> Written instruction
Your output is the lines from the first one to the one containing "R = math.radians", repeated exactly, with images left out.

> Collected data
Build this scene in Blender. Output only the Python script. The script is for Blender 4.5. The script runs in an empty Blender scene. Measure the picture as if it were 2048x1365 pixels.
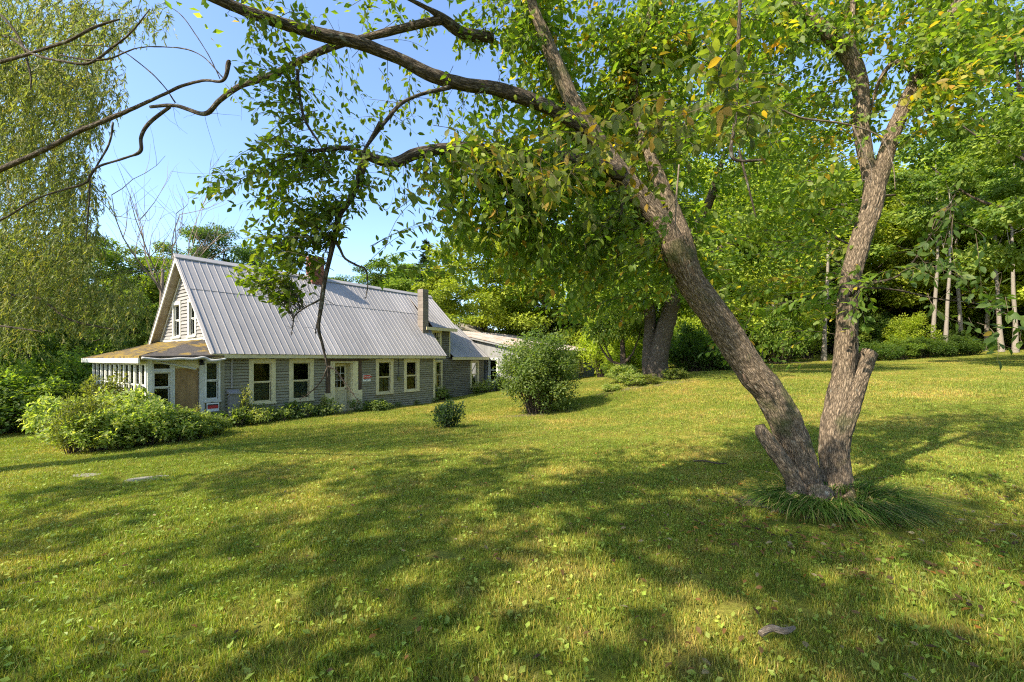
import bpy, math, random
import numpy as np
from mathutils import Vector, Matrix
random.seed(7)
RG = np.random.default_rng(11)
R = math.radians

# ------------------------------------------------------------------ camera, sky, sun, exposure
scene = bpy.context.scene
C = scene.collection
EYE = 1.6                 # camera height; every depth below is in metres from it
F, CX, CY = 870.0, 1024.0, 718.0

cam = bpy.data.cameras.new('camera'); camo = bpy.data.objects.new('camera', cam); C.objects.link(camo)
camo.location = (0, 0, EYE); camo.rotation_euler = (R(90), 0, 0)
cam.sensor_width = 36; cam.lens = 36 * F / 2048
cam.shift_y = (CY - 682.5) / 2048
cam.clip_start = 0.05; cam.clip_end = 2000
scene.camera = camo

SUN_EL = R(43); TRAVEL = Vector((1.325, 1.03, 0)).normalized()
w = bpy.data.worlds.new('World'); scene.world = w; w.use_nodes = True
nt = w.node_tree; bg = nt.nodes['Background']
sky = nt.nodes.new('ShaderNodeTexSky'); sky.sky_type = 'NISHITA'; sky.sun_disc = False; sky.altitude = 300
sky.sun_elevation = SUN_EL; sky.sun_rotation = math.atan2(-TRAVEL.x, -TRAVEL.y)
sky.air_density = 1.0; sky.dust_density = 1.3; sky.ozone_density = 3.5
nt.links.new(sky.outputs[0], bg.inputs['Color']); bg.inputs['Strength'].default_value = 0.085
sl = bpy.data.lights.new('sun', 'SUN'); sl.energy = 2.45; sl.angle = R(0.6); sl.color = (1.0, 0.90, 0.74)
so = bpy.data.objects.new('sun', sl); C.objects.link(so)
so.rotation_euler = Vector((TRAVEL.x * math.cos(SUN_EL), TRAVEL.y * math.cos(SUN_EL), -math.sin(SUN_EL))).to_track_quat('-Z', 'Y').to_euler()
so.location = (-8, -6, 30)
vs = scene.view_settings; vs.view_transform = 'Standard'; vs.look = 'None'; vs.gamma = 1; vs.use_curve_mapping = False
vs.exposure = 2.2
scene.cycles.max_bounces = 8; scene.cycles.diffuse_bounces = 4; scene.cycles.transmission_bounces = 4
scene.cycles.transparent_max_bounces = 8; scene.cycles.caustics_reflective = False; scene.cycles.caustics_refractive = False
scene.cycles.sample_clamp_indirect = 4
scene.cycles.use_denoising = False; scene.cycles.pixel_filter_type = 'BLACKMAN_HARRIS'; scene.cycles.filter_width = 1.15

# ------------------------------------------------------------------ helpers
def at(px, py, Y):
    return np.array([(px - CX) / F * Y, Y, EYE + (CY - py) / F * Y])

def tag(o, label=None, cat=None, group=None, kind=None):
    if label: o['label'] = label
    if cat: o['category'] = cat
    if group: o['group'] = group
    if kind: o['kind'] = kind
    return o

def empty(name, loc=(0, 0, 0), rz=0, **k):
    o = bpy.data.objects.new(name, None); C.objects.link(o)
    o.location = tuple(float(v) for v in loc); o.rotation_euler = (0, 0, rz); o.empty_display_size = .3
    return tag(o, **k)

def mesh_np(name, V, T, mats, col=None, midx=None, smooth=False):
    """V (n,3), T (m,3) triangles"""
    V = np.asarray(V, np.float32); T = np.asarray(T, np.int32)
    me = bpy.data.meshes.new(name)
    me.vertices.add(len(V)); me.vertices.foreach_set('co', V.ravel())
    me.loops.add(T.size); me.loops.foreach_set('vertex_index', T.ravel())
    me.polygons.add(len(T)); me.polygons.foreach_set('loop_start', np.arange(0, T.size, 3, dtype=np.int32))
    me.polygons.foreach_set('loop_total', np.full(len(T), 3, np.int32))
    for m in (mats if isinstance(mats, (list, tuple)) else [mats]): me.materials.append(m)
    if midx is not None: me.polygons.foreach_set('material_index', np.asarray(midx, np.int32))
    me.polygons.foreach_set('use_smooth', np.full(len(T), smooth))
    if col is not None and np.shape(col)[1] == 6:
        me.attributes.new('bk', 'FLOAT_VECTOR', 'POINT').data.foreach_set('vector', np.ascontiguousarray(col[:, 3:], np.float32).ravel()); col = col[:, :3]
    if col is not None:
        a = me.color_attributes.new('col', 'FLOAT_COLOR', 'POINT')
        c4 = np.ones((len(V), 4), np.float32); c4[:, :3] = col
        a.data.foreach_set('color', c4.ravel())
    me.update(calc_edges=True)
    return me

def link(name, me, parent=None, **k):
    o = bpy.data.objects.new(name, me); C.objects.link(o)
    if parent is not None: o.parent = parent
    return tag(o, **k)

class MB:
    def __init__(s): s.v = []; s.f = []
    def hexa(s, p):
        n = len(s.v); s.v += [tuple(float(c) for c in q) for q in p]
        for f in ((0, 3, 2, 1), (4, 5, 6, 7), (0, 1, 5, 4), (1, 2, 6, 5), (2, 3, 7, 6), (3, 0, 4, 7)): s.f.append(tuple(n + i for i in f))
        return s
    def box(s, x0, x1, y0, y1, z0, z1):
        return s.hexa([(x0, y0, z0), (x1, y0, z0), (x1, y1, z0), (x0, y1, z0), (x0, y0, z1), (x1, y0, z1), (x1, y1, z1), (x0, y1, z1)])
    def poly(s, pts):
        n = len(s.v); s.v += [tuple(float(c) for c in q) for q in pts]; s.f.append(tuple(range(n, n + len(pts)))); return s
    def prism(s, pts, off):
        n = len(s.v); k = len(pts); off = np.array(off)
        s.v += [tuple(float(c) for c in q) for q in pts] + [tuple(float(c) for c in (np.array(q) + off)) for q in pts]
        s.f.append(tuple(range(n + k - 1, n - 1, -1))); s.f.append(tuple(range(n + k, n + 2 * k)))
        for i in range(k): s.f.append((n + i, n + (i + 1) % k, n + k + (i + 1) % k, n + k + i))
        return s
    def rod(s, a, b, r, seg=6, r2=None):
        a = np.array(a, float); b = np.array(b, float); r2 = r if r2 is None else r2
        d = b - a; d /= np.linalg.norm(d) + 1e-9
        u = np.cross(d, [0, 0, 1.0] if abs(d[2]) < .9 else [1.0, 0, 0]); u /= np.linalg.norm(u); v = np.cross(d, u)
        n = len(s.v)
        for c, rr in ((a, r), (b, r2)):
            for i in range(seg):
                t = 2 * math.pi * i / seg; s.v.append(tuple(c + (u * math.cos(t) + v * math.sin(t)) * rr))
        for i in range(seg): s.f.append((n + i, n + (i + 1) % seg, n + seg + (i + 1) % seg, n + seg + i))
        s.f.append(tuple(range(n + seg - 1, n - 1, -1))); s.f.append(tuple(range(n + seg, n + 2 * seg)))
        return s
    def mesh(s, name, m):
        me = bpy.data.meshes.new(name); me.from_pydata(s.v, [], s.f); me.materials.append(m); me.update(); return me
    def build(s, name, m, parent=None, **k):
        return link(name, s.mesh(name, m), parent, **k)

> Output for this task
Build this scene in Blender. Output only the Python script. The script is for Blender 4.5. The script runs in an empty Blender scene. Measure the picture as if it were 2048x1365 pixels.
import bpy, math, random
import numpy as np
from mathutils import Vector, Matrix
random.seed(7)
RG = np.random.default_rng(11)
R = math.radians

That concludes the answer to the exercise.